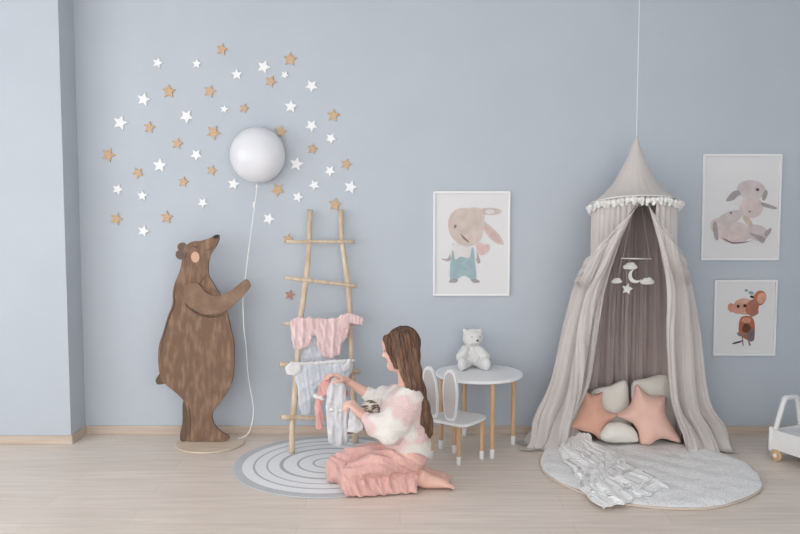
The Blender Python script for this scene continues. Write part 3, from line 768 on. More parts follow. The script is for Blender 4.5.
# ---- mobile inside the canopy
def mq(px, py): return Q(px, py, 4.70)
bar0, bar1 = mq(621, 258.3), mq(651.5, 259)
mob = thing('nursery_mobile', 'white felt cloud and moon mobile hanging inside the canopy', 'mobile', (bar0+bar1)/2)
MB().tube([bar0, bar1], .004, 10).build('crossbar', M['white'], mob, smooth=True)
hang = (bar0+bar1)/2
hub_ = np.array([HC[0], 4.70, zh+.10])
MB().tube([bar0+np.array([.01,0,0]), hub_], .0009, 5).tube([bar1-np.array([.01,0,0]), hub_], .0009, 5).build('suspension_thread', M['string'], mob)
def cloud(px, py, w, nm='cloud', dy=0):
    c_ = mq(px, py); s = w*.86/780*4.7
    f = Field(c_-np.array([s*.8, .04, s*.6]), c_+np.array([s*.8, .04, s*.7]), .002)
    for (x, z, r) in ((-.33,0,.15),(-.1,.1,.2),(.15,.12,.22),(.36,0,.14),(0,-.03,.16),(-.2,-.03,.14),(.2,-.03,.14)):
        f.cone(c_+np.array([x*s, -.001, z*s]), c_+np.array([x*s, .001, z*s]), r*s, k=.006)
    V, q = f.mesh(); V[:, 1] = c_[1]+(V[:, 1]-c_[1])*.6+dy; nets_obj(nm, V, q, M['pom'], mob); return c_
def thread(px0, py0, px1, py1): MB().tube([mq(px0, py0), mq(px1, py1)], .0008, 5).build('thread', M['string'], mob)
cloud(630, 267, 17); thread(629.5,259,629.5,264)
cloud(616.5, 281.5, 13); thread(622,259,617.5,278)
cloud(647, 282, 17); thread(647,259,647,277)
m0 = mq(635, 276); s = 1/780*4.7
po = [(m0[0]+7*s*math.cos(a), m0[2]+7*s*math.sin(a)) for a in np.linspace(math.radians(110), math.radians(330), 18)]
pi_ = [(m0[0]+2.4*s+6*s*math.cos(a), m0[2]+1.5*s+6*s*math.sin(a)) for a in np.linspace(math.radians(318), math.radians(122), 18)]
MB().prism(po+pi_, 4.692, 4.706).build('moon', M['pom'], mob, bevel=.002)
s0 = mq(627, 289); MB().prism([(s0[0]+x, s0[2]+z) for x, z in star_poly(6*s, .5, .2)], 4.692, 4.706).build('star', M['pom'], mob, bevel=.002); thread(626,268,627,284)

# ---- cushions under the canopy
def cushion(name, lab, poly, Y, T, D, m_, lean=.35, seed=1, group=None, rnd=5, yaw=0, wr=(.0035,22,0)):
    o = puff(name, poly, Y, T, D, m_, None, lean=lean, h=.006, wr=wr, seed=seed, rnd=rnd, yaw=yaw); tag(o, lab, 'cushion', group); return o
cushion('cream_cushion', 'cream cushion leaning in the right back corner of the canopy', [(633,383),(648,378),(668,375),(674,392),(676,428),(655,432),(636,428),(632,405)], 4.915, .045, .09, M['cream'], lean=.04, seed=3, group='cream cushions')
cushion('cream_cushion', 'cream cushion standing upright behind both star cushions, its corner pointing up', [(592,392),(610,386),(627,380.5),(630,400),(631,428),(610,432),(592,430),(590,410)], 4.95, .042, .09, M['cream'], lean=.06, seed=5, group='cream cushions')
cushion('cream_cushion', 'small pale cream cushion lying low between the two star cushions', [(603,430),(610,423.5),(624,423),(634,428),(638,436),(637,441.5),(620,442.5),(605,441.5),(600,437)], 4.80, .07, .08, M['cream'], lean=.1, seed=7, group='cream cushions')
cushion('star_cushion', 'darker salmon star cushion half hidden at the left canopy curtain', [(587,393),(596,397),(606,393.5),(604,403),(608,412),(619,416),(610,422),(603,430),(601,440.5),(592,434),(580,431),(569,427),(575,416),(582,406),(583,398)], 4.83, .05, .09, M['salmon'], lean=.22, seed=9, group='star cushions', rnd=5)
cushion('star_cushion', 'big coral pink star cushion leaning near the right canopy curtain', [(640.5,386.5),(647,393),(656,398),(668,398),(669,405),(668,414),(673,425),(681,439),(678,443),(665,439),(657,440),(650,445),(640,444),(638.5,434),(634,425),(626,421),(617.5,416.5),(627,411),(634,404),(637,394)], 4.78, .065, .10, M['coral'], lean=.2, seed=11, group='star cushions', rnd=5)

# ================================================================== TABLE, TEDDY, CHAIR
TC = np.array([.495, 4.835, 0]); TZ = .475
tab = thing('kids_table', 'low round white table on beech legs with white feet', 'table', TC)
R_ = .272
MB().lathe([(0,TZ-.02),(R_-.004,TZ-.02),(R_,TZ-.017),(R_,TZ-.003),(R_-.003,TZ),(0,TZ)], 80, 0, xf(TC)).build('tabletop', M['white'], tab, auto=True)
def leg(par, x, y, ztop, r=.0145, sock=.055):
    l = MB().lathe([(r*.95,sock-.002),(r,sock+.01),(r,ztop-.01),(r,ztop)], 20, 0, xf((x, y, 0))).build('leg', M['pine'], par, auto=True)
    BASE[l.name] = BASE[par.name]
    MB().lathe([(r*.8,0),(r*.98,.004),(r*1.06,sock),(r*.9,sock+.001)], 20, 0, xf((x, y, 0))).build('white_foot', M['white'], l, auto=True)
for x, y in ((.553,4.6),(.72,4.88),(.425,5.065),(.256,4.79)): leg(tab, x, y, TZ-.02)
# chair with bunny ears
CC = np.array([.340, 4.585, 0]); SZ = .255
chr_ = thing('rabbit_ear_chair', 'small white wooden chair with rabbit ear backrest at the round table', 'chair', CC)
for x, y in ((.343,4.475),(.489,4.585),(.334,4.70),(.187,4.59)): leg(chr_, x, y, SZ-.016, .0135, .05)
ux = np.array([.152,-.115,0]); ux /= np.linalg.norm(ux); uy = np.array([-ux[1], ux[0], 0])   # ux along the back edge, uy forwards
T = np.eye(4); T[:3,0] = ux; T[:3,1] = uy; T[:3,2] = (0,0,1); T[:3,3] = CC
sp_ = spline([(-.125,-.12),(0,-.128),(.125,-.12),(.14,0),(.13,.12),(.07,.148),(0,.14),(-.07,.148),(-.13,.12),(-.14,0)], 6)
m_ = MB(); n = len(sp_); m_.add([(x, y, SZ-.016) for x, y in sp_]+[(x, y, SZ) for x, y in sp_], [tuple(range(n-1,-1,-1)), tuple(range(n, 2*n))]+[(i, (i+1) % n, n+(i+1) % n, n+i) for i in range(n)], 0, T)
m_.build('seat', M['white'], chr_, bevel=.003)
M['eargrey'] = mat('grey_ear_paint', (204,199,197), .6, (196,191,189), scale=4)
for sx, tilt in ((-.078,-.05),(.046,.05)):
    e_ = [(x*.050*(1 if z < .16 else 1), z) for x, z in ((-.55,.0),(-.85,.06),(-1,.14),(-.95,.22),(-.6,.285),(0,.305),(.6,.285),(.95,.22),(1,.14),(.85,.06),(.55,.0))]
    e_ = spline(e_, 5)
    TT = T @ xf((sx-.018, -.112, SZ+.012), 0, .09, tilt)
    ear = MB().prism([tuple(p) for p in e_], -.008, .008, 0, TT).build('backrest_ear', M['white'], chr_, bevel=.003)
    inn = [(p[0]*.80, .155+(p[1]-.155)*.88) for p in e_]
    MB().prism(inn, -.0105, .0105, 0, TT).build('inner_ear_panel', M['eargrey'], ear)
# teddy
tb = np.array([Q(472, 366, 4.98)[0], 4.985, TZ])
ted = thing('teddy_bear', 'white plush teddy bear with black nose sitting on the round table', 'teddy bear', tb)
f = Field(tb+np.array([-.14,-.16,-.004]), tb+np.array([.14,.10,.29]), .003)
t_ = lambda x, y, z: tb+np.array([x, y, z])
f.ell(t_(0,.01,.075), (.052,.05,.068)).ell(t_(.003,0,.192), (.064,.056,.058))
f.cone(t_(-.045,.0,.235), t_(-.049,.0,.240), .013, k=.02).cone(t_(.050,.0,.235), t_(.054,.0,.240), .013, k=.02)
f.ell(t_(.022,-.052,.180), (.027,.024,.021), k=.015)
f.cone(t_(-.045,-.01,.115), t_(-.075,-.045,.075), .030, .033, k=.01).cone(t_(.045,-.01,.115), t_(.08,-.04,.078), .028, .032, k=.01)
f.cone(t_(-.035,-.02,.03), t_(-.07,-.095,.030), .032, .029, k=.012).cone(t_(.04,-.02,.03), t_(.075,-.09,.030), .032, .029, k=.012)
f.ell(t_(-.074,-.115,.042), (.028,.02,.040), k=.012).ell(t_(.08,-.108,.042), (.028,.02,.040), k=.012)
V, q = f.mesh(); V = V+normals(V, q)*waves(V, 5, (170, 300), (.0012, .0008))[:, None]; nets_obj('plush_body', V, q, M['plush'], ted)
MB().ball(t_(.027,-.077,.187), (.008,.006,.0065), 12).build('nose', M['black'], ted, smooth=True)
for x in (-.006, .046): MB().ball(t_(x,-.054,.206), .0038, 10).build('eye', M['black'], ted, smooth=True)

# ================================================================== PICTURES
def picture(name, lab, corners, Yd=.02, fw=.012, shapes=(), org=(0,0), sc=1):
    tl, tr, br_, bl = [Q(x, y, YW-Yd) for x, y in corners]
    x0 = (tl[0]+bl[0])/2; x1 = (tr[0]+br_[0])/2; z1 = (tl[2]+tr[2])/2; z0 = (bl[2]+br_[2])/2
    t = thing(name, lab, 'picture', ((x0+x1)/2, YW, z0), 'framed animal prints')
    m = MB(); ya, yb = YW-Yd, YW
    m.box((x0,ya,z0),(x0+fw,yb,z1)).box((x1-fw,ya,z0),(x1,yb,z1)).box((x0+fw,ya,z0),(x1-fw,yb,z0+fw)).box((x0+fw,ya,z1-fw),(x1-fw,yb,z1))
    m.build('frame', M['white'], t, bevel=.0015)
    mats = [M['paper']]; keys = {}; yp = YW-.008
    p = MB().box((x0+fw,yp,z0+fw),(x1-fw,YW-.004,z1-fw))
    for k, sh in enumerate(shapes):
        kind, col = sh[0], sh[1]
        if col not in keys:
            keys[col] = len(mats); c2 = tuple(max(0, c-14) for c in col); mats.append(mat('print_ink', col, .8, c2, scale=18))
        if kind == 'e':
            _, _, cx, cy, rx, ry, ro = sh
            pts = [(cx+rx*math.cos(a)*math.cos(ro)-ry*math.sin(a)*math.sin(ro), cy+rx*math.cos(a)*math.sin(ro)+ry*math.sin(a)*math.cos(ro)) for a in np.linspace(0, 2*PI, 28, endpoint=False)]
        else: pts = [tuple(q_) for q_ in spline(sh[2], 4)]
        W3 = [Q(org[0]+a/sc, org[1]+b/sc, yp) for a, b in pts]
        y_ = yp-.0003*(k+1)
        p.add([(w_[0], y_, w_[2]) for w_ in W3], [tuple(range(len(W3)))], keys[col])
    p.build('print', mats, t)
    return t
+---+
### What is asked
Leave out the pictures and repeat the lines from the start of the material through the line with "s0 = mq(627, 289);", inclusive.

### Response below
The Blender Python script for this scene continues. Write part 3, from line 768 on. More parts follow. The script is for Blender 4.5.
# ---- mobile inside the canopy
def mq(px, py): return Q(px, py, 4.70)
bar0, bar1 = mq(621, 258.3), mq(651.5, 259)
mob = thing('nursery_mobile', 'white felt cloud and moon mobile hanging inside the canopy', 'mobile', (bar0+bar1)/2)
MB().tube([bar0, bar1], .004, 10).build('crossbar', M['white'], mob, smooth=True)
hang = (bar0+bar1)/2
hub_ = np.array([HC[0], 4.70, zh+.10])
MB().tube([bar0+np.array([.01,0,0]), hub_], .0009, 5).tube([bar1-np.array([.01,0,0]), hub_], .0009, 5).build('suspension_thread', M['string'], mob)
def cloud(px, py, w, nm='cloud', dy=0):
    c_ = mq(px, py); s = w*.86/780*4.7
    f = Field(c_-np.array([s*.8, .04, s*.6]), c_+np.array([s*.8, .04, s*.7]), .002)
    for (x, z, r) in ((-.33,0,.15),(-.1,.1,.2),(.15,.12,.22),(.36,0,.14),(0,-.03,.16),(-.2,-.03,.14),(.2,-.03,.14)):
        f.cone(c_+np.array([x*s, -.001, z*s]), c_+np.array([x*s, .001, z*s]), r*s, k=.006)
    V, q = f.mesh(); V[:, 1] = c_[1]+(V[:, 1]-c_[1])*.6+dy; nets_obj(nm, V, q, M['pom'], mob); return c_
def thread(px0, py0, px1, py1): MB().tube([mq(px0, py0), mq(px1, py1)], .0008, 5).build('thread', M['string'], mob)
cloud(630, 267, 17); thread(629.5,259,629.5,264)
cloud(616.5, 281.5, 13); thread(622,259,617.5,278)
cloud(647, 282, 17); thread(647,259,647,277)
m0 = mq(635, 276); s = 1/780*4.7
po = [(m0[0]+7*s*math.cos(a), m0[2]+7*s*math.sin(a)) for a in np.linspace(math.radians(110), math.radians(330), 18)]
pi_ = [(m0[0]+2.4*s+6*s*math.cos(a), m0[2]+1.5*s+6*s*math.sin(a)) for a in np.linspace(math.radians(318), math.radians(122), 18)]
MB().prism(po+pi_, 4.692, 4.706).build('moon', M['pom'], mob, bevel=.002)
s0 = mq(627, 289); MB().prism([(s0[0]+x, s0[2]+z) for x, z in star_poly(6*s, .5, .2)], 4.692, 4.706).build('star', M['pom'], mob, bevel=.002); thread(626,268,627,284)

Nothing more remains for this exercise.